In Durban, cities also presented the “carbonn Cities Climate Registry (cCCR) 2011 Annual Report.”

This report presents 51 cities – from 19 countries and representing 83 million inhabitants – that have reported to the carbonn Cities Climate Registry. The cCCR is a global mechanism that encourages local governments to regularly and publicly report on their greenhouse gas reduction commitments, emissions inventories and climate mitigation and adaptation actions.

“The carbonn platform has given us the opportunity to reflect on and be acknowledged internationally for the steps we have taken in dealing with the climate change problems that face our communities, city, country and the world at large,” said Durban Mayor James Nxumalo.

“Seventy-five percent of community commitments aim for greenhouse gas reductions of more than 1.0 percent per year, which exceeds the reduction commitments of most national governments under the Kyoto Protocol, as well as scientific recommendations for the post-2012 period,” says the cCCR report’s author Yunus Arikan, manager of ICLEI’s Cities Climate Center, which hosts the cCCR.
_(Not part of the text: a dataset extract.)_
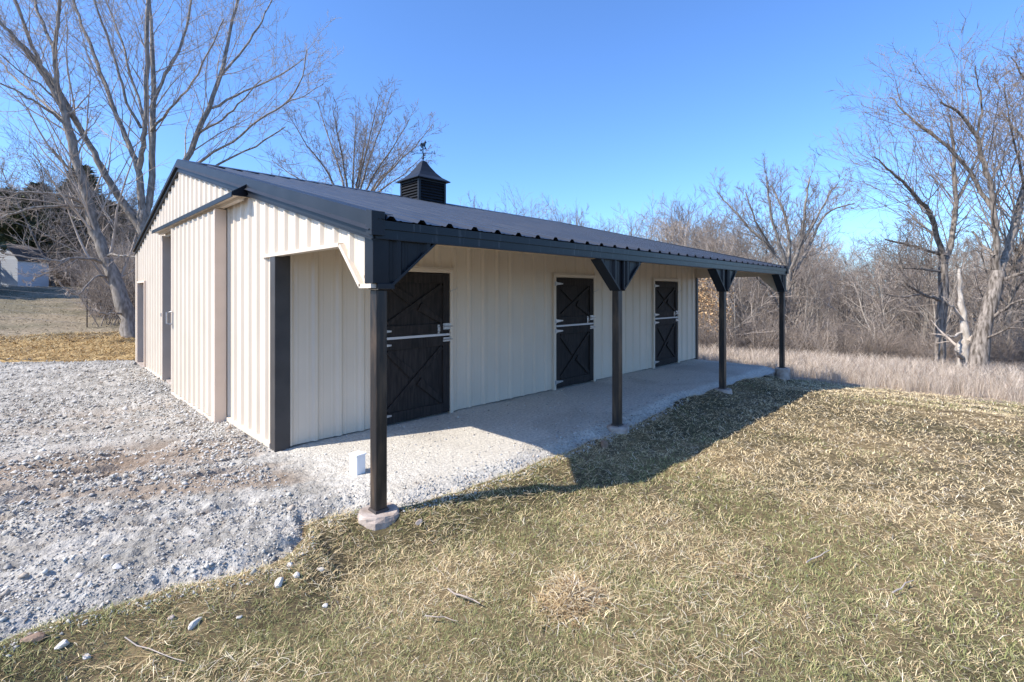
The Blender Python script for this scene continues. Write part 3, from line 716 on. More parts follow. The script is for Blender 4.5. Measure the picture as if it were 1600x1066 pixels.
def dist_g(n):
    P, r = polar(n, rg, 2.0, 19, .75, -60, 20); s = gravel_s(P[:, 0], P[:, 1])
    inb = (P[:, 0] > -.02) & (P[:, 1] > D - .05)
    a = P[:, 0] * SD[0] + P[:, 1] * SD[1]; b = -P[:, 0] * SD[1] + P[:, 1] * SD[0]
    patch = fbm(a * .9 + 5, b * 2.6, 3)
    pr = (.26 + .70 * sstep((patch - .45) / .18)) * (1 - .8 * groove(P[:, 0], P[:, 1])) + .8 * np.exp(-(s / .35) ** 2) + .8 * np.exp(-((P[:, 0] + .25) / .35) ** 2) * (P[:, 1] > 2.2)
    porch = (P[:, 0] > -.3) & (P[:, 1] < D + .1); pr = np.where(porch, .035 + .9 * np.exp(-(s / .25) ** 2), pr)
    return P[(s > -.12 * rg.random(n)) & ~inb & (rg.random(n) < pr)]
def size_g(P):
    d = np.hypot(P[:, 0] - CAM[0], P[:, 1] - CAM[1]); n = len(P); s = gravel_s(P[:, 0], P[:, 1])
    r = .0038 + .0065 * rg.random(n) ** 2.6 + .015 * (rg.random(n) < .03) * rg.random(n)
    r = r * np.clip(d / 4.0, .75, 1.7)
    return np.where((P[:, 0] > -.3) & (P[:, 1] < D + .1), np.minimum(r, .011), r)
scatter_rocks(260000, rg, dist_g, size_g, 'loose_gravel')

# ------------------------------------------------------------------ grasses
def blades(name, P, h, wd, lean, col, mat, rng, zf, droop=.6):
    n = len(P); z = zf(P[:, 0], P[:, 1]); a = rng.random(n) * 6.283; dx, dy = np.cos(a), np.sin(a)
    b = a + 1.57 + rng.normal(0, .3, n); px, py = np.cos(b) * wd / 2, np.sin(b) * wd / 2
    el = lean; ce, se = np.cos(el), np.sin(el)
    kink = rng.normal(0, .25, n)
    p0 = np.stack([P[:, 0], P[:, 1], z - .004], -1)
    p1 = p0 + np.stack([dx * ce * h * .5, dy * ce * h * .5, se * h * .5], -1)
    a2 = a + kink; e2 = el * (1 - droop)
    p2 = p1 + np.stack([np.cos(a2) * np.cos(e2) * h * .5, np.sin(a2) * np.cos(e2) * h * .5, np.sin(e2) * h * .5], -1)
    w = np.stack([px, py, np.zeros(n)], -1)
    V = np.stack([p0 - w, p0 + w, p1 + w * .85, p1 - w * .85, p2], 1).reshape(-1, 3)
    k = (np.arange(n) * 5)[:, None]
    o = ob(name, np_mesh(name, V, [k + np.array([0, 1, 2, 3]), k + np.array([3, 2, 4])], mat, np.repeat(col, 5, 0)))
    return tag(o, kind='stuff')
rg = np.random.default_rng(5)
def lawn_pts(n, r0, r1, p):
    P, r = polar(n, rg, r0, r1, p, -58, 58); s = P[:, 1] - edge(P[:, 0])
    ok = (s < .03 + .10 * rg.random(n) ** 3) & (P[:, 0] < 14.6 - 1.8 * rg.random(n) ** 2) | ((P[:, 0] > 11.15) & (P[:, 0] < 13.0) & (P[:, 1] < 4))
    for i in range(4):
        px = i * BAY if i < 3 else LB - PW
        ok &= np.hypot(P[:, 0] - px - PW / 2, P[:, 1] - .03) > (.185 if i == 0 else .17)
    return P[ok], r[ok]
def pick(rng, n, pal, wts):
    i = rng.choice(len(pal), n, p=np.array(wts) / sum(wts)); c = np.array(pal)[i]; return c * (.75 + .5 * rng.random((n, 1)))
GREEN = [(.20, .215, .075), (.26, .26, .105), (.34, .315, .145), (.155, .165, .065)]
TAN = [(.72, .57, .325), (.63, .49, .275), (.80, .67, .43), (.46, .325, .17), (.62, .55, .43)]
P, r = lawn_pts(440000, 1.2, 17, .50)
n = len(P); gp = fbm(P[:, 0] * 1.1 + 3, P[:, 1] * 1.1, 3)
dry = sstep((r - 2.2) / 4.5) * .62 + .33 + 1.7 * (gp - .5)
isg = rg.random(n) > dry
col = np.where(isg[:, None], pick(rg, n, GREEN, [3, 3, 3, 2]), pick(rg, n, TAN, [4, 4, 2, 2, 1]))
sc = np.clip((r / 3.0) ** .85, .75, 3.2)
h = np.where(isg, .030 + .034 * rg.random(n), .032 + .062 * rg.random(n)) * np.clip(sc, .9, 1.15)
lean = np.where(isg, .35 + .75 * rg.random(n), .04 + .65 * rg.random(n) ** 1.6)
blades('lawn_grass', P, h, (.0018 + .0016 * rg.random(n)) * sc, lean, col, M['blade'], rg, H)
P, r = lawn_pts(140000, 1.2, 6.0, .7); n = len(P); tuft = vnoise(P[:, 0] * 7, P[:, 1] * 7); k = tuft > .38; P, r = P[k], r[k]; n = len(P)
isg = rg.random(n) < .62 - .5 * (fbm(P[:, 0] * 1.1 + 3, P[:, 1] * 1.1, 3) - .42)
blades('short_turf', P, .018 + .030 * rg.random(n), (.0018 + .0014 * rg.random(n)) * np.clip(r / 3, .8, 1.8), .5 + .8 * rg.random(n), np.where(isg[:, None], pick(rg, n, GREEN, [3, 3, 2, 3]), pick(rg, n, TAN, [3, 3, 1, 4, 1]) * .85), M['blade'], rg, H)
# matted straw wisps lying on the lawn and round the porch edge
P, r = lawn_pts(46000, 1.3, 15, .5); s_ = edge(P[:, 0]) - P[:, 1]
wisp = fbm(P[:, 0] * 1.7 + 31, P[:, 1] * 1.7 + 12, 3)
k = (wisp > .62) | ((s_ < .45) & (P[:, 0] > .2) & (rg.random(len(P)) < .9)); P, r = P[k], r[k]; n = len(P); sc = np.clip(r / 3.0, .8, 3.5)
blades('loose_straw', P + 0, 0.06 + .09 * rg.random(n), (.0018 + .0014 * rg.random(n)) * sc, .03 + .22 * rg.random(n), pick(rg, n, TAN + [(.33, .21, .11)], [3, 3, 3, 3, 2, 3]), M['blade'], rg, lambda x, y: H(x, y) + .018 + .02 * rg.random(len(x)), droop=1.4)
# straw mulch and rough field behind the yard, left of the barn
rgs = np.random.default_rng(15)
P = np.stack([-9 + 12 * rgs.random(30000), 12.4 + 6.4 * rgs.random(30000)], -1); k = P[:, 1] > backedge(P[:, 0]); P = P[k]; n = len(P)
blades('straw_mulch', P, .10 + .16 * rgs.random(n), .012 + .008 * rgs.random(n), .05 + .5 * rgs.random(n), pick(rgs, n, [(.52, .37, .17), (.44, .30, .13), (.58, .45, .24), (.30, .19, .09)], [4, 3, 2, 2]), M['blade'], rgs, H)
P = np.stack([-16 + 22 * rgs.random(36000), 17.5 + 24 * rgs.random(36000) ** 1.3], -1); n = len(P)
blades('field_grass', P, .07 + .09 * rgs.random(n), .010 + .014 * rgs.random(n), .10 + .5 * rgs.random(n), pick(rgs, n, [(.22, .20, .115), (.33, .27, .18), (.18, .155, .09), (.40, .34, .25)], [2, 4, 3, 3]), M['blade'], rgs, H)

# tall dead weeds past the crest: clumps strewn over the slope as one mass
def scatter(name, protos, P, rz, sc, kind):
    """one object whose points carry whole clumps (geometry nodes)"""
    me = bpy.data.meshes.new(name); me.vertices.add(len(P)); me.vertices.foreach_set('co', np.asarray(P, np.float32).ravel())
    for nm, arr, ty in (('rz', rz, 'FLOAT'), ('sc', sc, 'FLOAT'), ('kd', kind, 'INT')):
        a = me.attributes.new(nm, ty, 'POINT'); a.data.foreach_set('value', np.asarray(arr, np.int32 if ty == 'INT' else np.float32))
    o = ob(name, me); g = bpy.data.node_groups.new(name, 'GeometryNodeTree')
    g.interface.new_socket('Geometry', in_out='INPUT', socket_type='NodeSocketGeometry'); g.interface.new_socket('Geometry', in_out='OUTPUT', socket_type='NodeSocketGeometry')
    N, L = g.nodes, g.links; gi = N.new('NodeGroupInput'); go = N.new('NodeGroupOutput'); jn = N.new('GeometryNodeJoinGeometry')
    def att(nm, ty):
        n = N.new('GeometryNodeInputNamedAttribute'); n.data_type = ty; n.inputs['Name'].default_value = nm; return n.outputs['Attribute']
    rzs, scs, kds = att('rz', 'FLOAT'), att('sc', 'FLOAT'), att('kd', 'INT')
    cx = N.new('ShaderNodeCombineXYZ'); L.new(rzs, cx.inputs['Z'])
    for i, p in enumerate(protos):
        po = bpy.data.objects.new(name + '_clump', p)
        oi = N.new('GeometryNodeObjectInfo'); oi.inputs['Object'].default_value = po
        eq = N.new('FunctionNodeCompare'); eq.data_type = 'INT'; eq.operation = 'EQUAL'; L.new(kds, eq.inputs[2]); eq.inputs[3].default_value = i
        ip = N.new('GeometryNodeInstanceOnPoints'); L.new(gi.outputs[0], ip.inputs['Points']); L.new(eq.outputs[0], ip.inputs['Selection'])
        L.new(oi.outputs['Geometry'], ip.inputs['Instance']); L.new(cx.outputs[0], ip.inputs['Rotation']); L.new(scs, ip.inputs['Scale']); L.new(ip.outputs[0], jn.inputs[0])
    L.new(jn.outputs[0], go.inputs[0]); md = o.modifiers.new('scatter', 'NODES'); md.node_group = g
    return tag(o, kind='stuff')
def weed_clump(seed, n=46):
    rng = np.random.default_rng(seed); P = rng.normal(0, .22, (n, 2)); h = .35 + .65 * rng.random(n); wd = .006 + .008 * rng.random(n)
    col = pick(rng, n, [(.50, .425, .35), (.42, .35, .285), (.58, .505, .425), (.31, .245, .195)], [4, 3, 2, 2])
    lx, ly = rng.normal(0, .20, n) * h, rng.normal(0, .20, n) * h; z0 = np.full(n, -.03)
    p0 = np.stack([P[:, 0], P[:, 1], z0], -1); p1 = p0 + np.stack([lx * .5, ly * .5, h * .6], -1); p2 = p0 + np.stack([lx * 1.3, ly * 1.3, h], -1); pm = (p1 + p2) / 2
    a = rng.random(n) * 6.283; w = np.stack([np.cos(a), np.sin(a), np.zeros(n)], -1) * wd[:, None] / 2
    out = [p0 - w, p0 + w, p1 + w, p1 - w, p2]; F3 = [[3, 2, 4]]
    for j in range(5):
        b = rng.random(n) * 6.283; sp = (.10 + .14 * rng.random(n)) * h; q = p1 + (p2 - p1) * (.1 + .17 * j)
        e = q + np.stack([np.cos(b) * sp, np.sin(b) * sp, sp * 1.2], -1); k = len(out); out += [q - w * .7, q + w * .7, e]; F3.append([k, k + 1, k + 2])
    V = np.stack(out, 1); m = V.shape[1]; k = (np.arange(n) * m)[:, None]
    return np_mesh('weed_clump', V.reshape(-1, 3), [k + np.array([0, 1, 2, 3]), np.concatenate([k + np.array(f) for f in F3])], M['weed'], np.repeat(col, m, 0))
rg = np.random.default_rng(8); N_ = 5200
P = np.stack([12.0 + 17 * rg.random(N_) ** 1.4, -18 + 42 * rg.random(N_)], -1)
k = (P[:, 0] > np.interp(P[:, 1], [-16, -4, -1, 2, 5, 20], [13.5, 13.6, 13.3, 12.3, 11.7, 11.9]) + 1.6 * (vnoise(P[:, 1] * .9, 2.) - .5)); P = P[k]; n = len(P)
scatter('tall_dead_weeds', [weed_clump(i) for i in range(5)], np.column_stack([P, H(P[:, 0], P[:, 1])]), rg.random(n) * 6.28, (.5 + .4 * rg.random(n)) * (.30 + .70 * sstep((P[:, 0] - 12.2) / 5.0)), rg.integers(0, 5, n))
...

ICLEI President David Cadman, and Montreal Mayor Gerald Tremblay sign the Durban Committment

While Canada rejects the Kyoto Protocol, ICLEI Member Vancouver wants to prolong the commitment to reduce greenhouse gas emissions and says that cities will have to take a leadership role in the battle against climate change.

“Cities are where the rubber hits the road and it is time for the nations of the world to listen to the voice of local government so that our future generations have a safe world to live in,” said ICLEI President David Cadman of Vancouver.

Durban Mayor James Nxumalo (Photo courtesy Office of the Mayor)

Despite the lack of a supporting global climate framework, cities are aiming for ambitious greenhouse gas reduction targets, and they are set to reach them and report on it.

Kyoto Mayor Daisaku Kadokawa says, “In Kyoto city, in 2010 we revised all our regulations relating to global warming countermeasures setting the ambitious goals to reduce the city’s total greenhouse gas emissions by 40 percent by 2030 and 25 percent by 2020.”

In Durban, 114 mayors and other elected local leaders representing more than 950 local governments from around the world signed the Durban Adaptation Charter, a political commitment to strengthen local resilience to climate change.

From Bangkok, Thailand, to Vancouver, Canada, from Johannesburg, South Africa, to Quito, Ecuador, local governments committed to unprecedented levels of local climate action and agreed to seek “the creation of direct access to funding opportunities.”

Durban Mayor Nxumalo, who led the signing of the Charter, said, “The Charter is a clear indication that the impacts of climate change can only be addressed through development that promotes human welfare, ensures ecosystem integrity and promotes a new greener economy. It is appropriate that this challenge was taken up on African soil, given the vulnerability of our continent to climate change impacts; and in Durban, a city that has become a leader in the field of climate change adaptation.”